Okay, here's one for all of you music historians. Every so often, a song is sung so well on the first take that the version that is pressed is the first one that was performed. An example of this would be Celine Dion's Emmy and Oscar winning My Heart Will Go On. She hated the song and had to be begged to record a demo. The demo was so strong that it was the vocal that was put on record and wound up being historically significant.

Can anyone recall other hit songs that resulted either from the first studio performance [[or first session)? I'm sure there are plenty but I think it's remarkable when someone can put their foot in it once and stand out.

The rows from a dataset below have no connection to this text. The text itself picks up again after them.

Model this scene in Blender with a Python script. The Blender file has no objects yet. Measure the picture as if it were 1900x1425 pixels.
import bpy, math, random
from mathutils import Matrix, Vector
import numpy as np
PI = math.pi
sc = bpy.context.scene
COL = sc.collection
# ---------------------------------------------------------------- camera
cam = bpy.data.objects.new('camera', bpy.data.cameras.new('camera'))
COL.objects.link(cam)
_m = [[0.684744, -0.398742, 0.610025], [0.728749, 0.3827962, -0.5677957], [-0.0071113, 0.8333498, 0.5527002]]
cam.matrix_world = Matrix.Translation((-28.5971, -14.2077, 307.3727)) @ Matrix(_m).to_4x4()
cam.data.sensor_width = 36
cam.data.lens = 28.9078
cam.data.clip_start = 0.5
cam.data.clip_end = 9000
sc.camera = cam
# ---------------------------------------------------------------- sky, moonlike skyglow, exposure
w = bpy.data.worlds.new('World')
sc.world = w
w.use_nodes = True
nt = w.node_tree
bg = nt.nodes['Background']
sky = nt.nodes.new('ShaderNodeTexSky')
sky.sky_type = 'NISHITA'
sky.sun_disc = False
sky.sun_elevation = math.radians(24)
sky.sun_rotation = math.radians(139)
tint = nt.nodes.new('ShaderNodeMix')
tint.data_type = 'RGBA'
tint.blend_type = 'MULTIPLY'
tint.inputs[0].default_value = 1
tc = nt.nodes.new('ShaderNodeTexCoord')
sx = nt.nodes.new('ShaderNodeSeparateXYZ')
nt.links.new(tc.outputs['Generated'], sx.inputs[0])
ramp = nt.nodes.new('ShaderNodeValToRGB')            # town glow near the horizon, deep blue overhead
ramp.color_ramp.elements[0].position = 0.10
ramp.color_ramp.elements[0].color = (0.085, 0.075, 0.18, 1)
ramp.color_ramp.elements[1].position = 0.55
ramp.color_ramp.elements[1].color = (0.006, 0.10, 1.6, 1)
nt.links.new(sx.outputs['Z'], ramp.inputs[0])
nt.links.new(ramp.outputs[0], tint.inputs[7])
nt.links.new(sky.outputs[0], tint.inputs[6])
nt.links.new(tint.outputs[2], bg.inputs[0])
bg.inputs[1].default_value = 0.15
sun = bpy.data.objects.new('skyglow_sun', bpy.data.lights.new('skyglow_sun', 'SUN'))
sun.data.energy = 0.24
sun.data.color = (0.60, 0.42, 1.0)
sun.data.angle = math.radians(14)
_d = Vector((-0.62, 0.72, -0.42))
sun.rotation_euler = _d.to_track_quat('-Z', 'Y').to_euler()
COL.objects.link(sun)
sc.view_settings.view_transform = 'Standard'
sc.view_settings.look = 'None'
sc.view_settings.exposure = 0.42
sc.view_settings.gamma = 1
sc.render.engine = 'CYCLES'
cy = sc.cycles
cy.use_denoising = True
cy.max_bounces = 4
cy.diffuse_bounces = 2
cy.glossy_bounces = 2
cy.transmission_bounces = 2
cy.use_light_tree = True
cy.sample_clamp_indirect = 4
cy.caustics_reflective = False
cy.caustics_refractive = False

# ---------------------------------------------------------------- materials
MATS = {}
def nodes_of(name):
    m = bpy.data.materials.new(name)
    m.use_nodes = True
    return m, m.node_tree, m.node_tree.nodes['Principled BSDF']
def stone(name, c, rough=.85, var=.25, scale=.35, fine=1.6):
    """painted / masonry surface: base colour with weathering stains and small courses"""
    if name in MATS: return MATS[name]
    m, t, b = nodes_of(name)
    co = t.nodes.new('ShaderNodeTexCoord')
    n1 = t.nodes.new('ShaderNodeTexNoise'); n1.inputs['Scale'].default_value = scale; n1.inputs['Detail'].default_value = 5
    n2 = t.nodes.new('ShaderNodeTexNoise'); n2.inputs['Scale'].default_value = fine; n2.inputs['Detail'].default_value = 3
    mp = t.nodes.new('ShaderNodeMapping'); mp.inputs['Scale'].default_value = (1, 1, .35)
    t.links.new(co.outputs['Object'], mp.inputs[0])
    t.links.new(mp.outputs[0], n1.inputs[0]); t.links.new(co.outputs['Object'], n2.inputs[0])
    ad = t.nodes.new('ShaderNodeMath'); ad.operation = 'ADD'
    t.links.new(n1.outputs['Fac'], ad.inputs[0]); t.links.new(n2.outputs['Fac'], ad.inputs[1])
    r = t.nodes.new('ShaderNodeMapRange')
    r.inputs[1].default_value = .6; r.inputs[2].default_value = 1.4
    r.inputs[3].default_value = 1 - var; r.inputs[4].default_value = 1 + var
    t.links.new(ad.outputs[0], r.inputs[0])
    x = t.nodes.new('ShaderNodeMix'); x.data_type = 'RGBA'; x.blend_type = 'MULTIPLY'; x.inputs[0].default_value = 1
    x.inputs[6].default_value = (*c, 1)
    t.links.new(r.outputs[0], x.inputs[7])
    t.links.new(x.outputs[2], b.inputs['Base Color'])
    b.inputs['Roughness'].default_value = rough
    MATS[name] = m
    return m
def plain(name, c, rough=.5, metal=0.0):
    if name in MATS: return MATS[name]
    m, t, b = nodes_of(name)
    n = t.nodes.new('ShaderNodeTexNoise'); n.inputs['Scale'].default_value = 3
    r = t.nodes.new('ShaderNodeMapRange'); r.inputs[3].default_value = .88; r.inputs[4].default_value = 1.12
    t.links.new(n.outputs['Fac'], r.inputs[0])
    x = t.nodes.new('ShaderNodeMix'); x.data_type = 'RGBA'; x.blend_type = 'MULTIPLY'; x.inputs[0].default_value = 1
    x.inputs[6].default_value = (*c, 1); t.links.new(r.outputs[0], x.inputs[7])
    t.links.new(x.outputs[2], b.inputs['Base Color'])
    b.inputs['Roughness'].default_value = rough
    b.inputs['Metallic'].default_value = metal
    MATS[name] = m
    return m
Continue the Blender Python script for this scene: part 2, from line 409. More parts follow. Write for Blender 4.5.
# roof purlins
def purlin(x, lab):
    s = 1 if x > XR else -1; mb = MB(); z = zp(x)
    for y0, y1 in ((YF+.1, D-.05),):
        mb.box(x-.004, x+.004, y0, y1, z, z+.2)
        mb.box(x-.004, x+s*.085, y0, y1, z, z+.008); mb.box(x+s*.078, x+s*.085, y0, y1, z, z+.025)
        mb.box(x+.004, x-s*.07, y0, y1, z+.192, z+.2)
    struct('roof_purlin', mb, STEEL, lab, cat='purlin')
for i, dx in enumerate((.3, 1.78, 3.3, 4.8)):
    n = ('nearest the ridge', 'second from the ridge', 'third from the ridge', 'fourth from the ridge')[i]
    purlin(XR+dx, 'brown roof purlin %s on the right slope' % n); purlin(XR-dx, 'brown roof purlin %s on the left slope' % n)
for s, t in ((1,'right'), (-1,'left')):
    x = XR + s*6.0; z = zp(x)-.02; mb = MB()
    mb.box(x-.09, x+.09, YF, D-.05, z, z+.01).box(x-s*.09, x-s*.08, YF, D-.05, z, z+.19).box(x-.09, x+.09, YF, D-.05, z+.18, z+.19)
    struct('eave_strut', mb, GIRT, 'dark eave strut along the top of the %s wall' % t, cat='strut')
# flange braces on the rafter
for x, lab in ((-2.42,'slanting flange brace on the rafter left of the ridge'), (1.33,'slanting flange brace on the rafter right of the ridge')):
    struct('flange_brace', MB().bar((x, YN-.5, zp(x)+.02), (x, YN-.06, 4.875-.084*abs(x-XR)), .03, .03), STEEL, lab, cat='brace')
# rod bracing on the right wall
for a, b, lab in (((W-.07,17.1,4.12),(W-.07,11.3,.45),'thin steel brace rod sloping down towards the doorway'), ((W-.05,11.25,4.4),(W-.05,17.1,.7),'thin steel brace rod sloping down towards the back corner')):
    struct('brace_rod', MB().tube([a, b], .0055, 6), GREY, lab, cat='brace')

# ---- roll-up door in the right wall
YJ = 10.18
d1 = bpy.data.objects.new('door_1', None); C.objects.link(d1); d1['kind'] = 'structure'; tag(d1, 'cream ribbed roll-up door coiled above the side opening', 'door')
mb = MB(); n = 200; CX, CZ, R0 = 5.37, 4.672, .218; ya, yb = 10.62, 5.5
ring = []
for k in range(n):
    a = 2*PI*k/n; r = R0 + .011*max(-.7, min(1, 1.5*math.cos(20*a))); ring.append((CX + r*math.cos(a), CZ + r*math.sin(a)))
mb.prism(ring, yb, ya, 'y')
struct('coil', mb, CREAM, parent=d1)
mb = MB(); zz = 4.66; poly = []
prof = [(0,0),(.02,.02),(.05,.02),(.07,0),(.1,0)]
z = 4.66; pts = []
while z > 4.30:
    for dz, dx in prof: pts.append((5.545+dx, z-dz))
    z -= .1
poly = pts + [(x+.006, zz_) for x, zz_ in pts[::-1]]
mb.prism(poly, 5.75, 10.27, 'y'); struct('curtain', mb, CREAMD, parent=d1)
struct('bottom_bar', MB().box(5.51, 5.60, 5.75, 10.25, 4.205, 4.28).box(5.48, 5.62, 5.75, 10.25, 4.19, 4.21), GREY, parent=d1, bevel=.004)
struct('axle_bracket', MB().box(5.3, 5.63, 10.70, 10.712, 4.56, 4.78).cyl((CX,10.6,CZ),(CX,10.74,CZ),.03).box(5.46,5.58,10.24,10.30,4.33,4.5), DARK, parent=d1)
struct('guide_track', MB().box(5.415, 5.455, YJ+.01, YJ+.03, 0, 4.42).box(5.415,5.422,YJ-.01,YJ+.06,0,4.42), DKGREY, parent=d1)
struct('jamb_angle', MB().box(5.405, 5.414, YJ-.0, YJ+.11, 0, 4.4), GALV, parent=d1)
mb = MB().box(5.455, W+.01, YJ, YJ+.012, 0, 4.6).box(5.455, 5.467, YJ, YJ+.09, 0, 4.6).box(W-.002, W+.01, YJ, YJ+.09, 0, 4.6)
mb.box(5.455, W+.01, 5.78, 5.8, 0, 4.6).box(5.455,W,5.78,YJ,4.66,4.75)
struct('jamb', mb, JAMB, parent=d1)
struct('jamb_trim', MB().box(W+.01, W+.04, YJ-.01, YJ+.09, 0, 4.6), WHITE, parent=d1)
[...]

This is more incredible in light of the fact that many of today's singers record their songs line-by-line.
"When I recorded it, I didn’t think about a movie; I didn’t think about radio,” Dion told Billboard. "I thought, 'Sing the song, then get the heck out of there.'"

According to the people involved in the making of the song, there was a lot of pushback to not include it in the soundtrack, and, as Céline recalls, it took her late husband, René Angélil, and Tommy Mottola, then-head of Sony Music Entertainment, to convince her to even record the James Horner-penned tune. [[Horner died in a 2015 plane crash at age 61.)


Fortunately for all of us, Mottola convinced the singer to get in the studio after explaining the plot of the film. And even though she was suffering from, as Dion hilariously puts it, "belly pains" and "girly days," she agreed to record a demo.


"They’re all crying. And they said, 'We’re done.' I said, 'OK, well, I’m glad that you liked the demo," she said.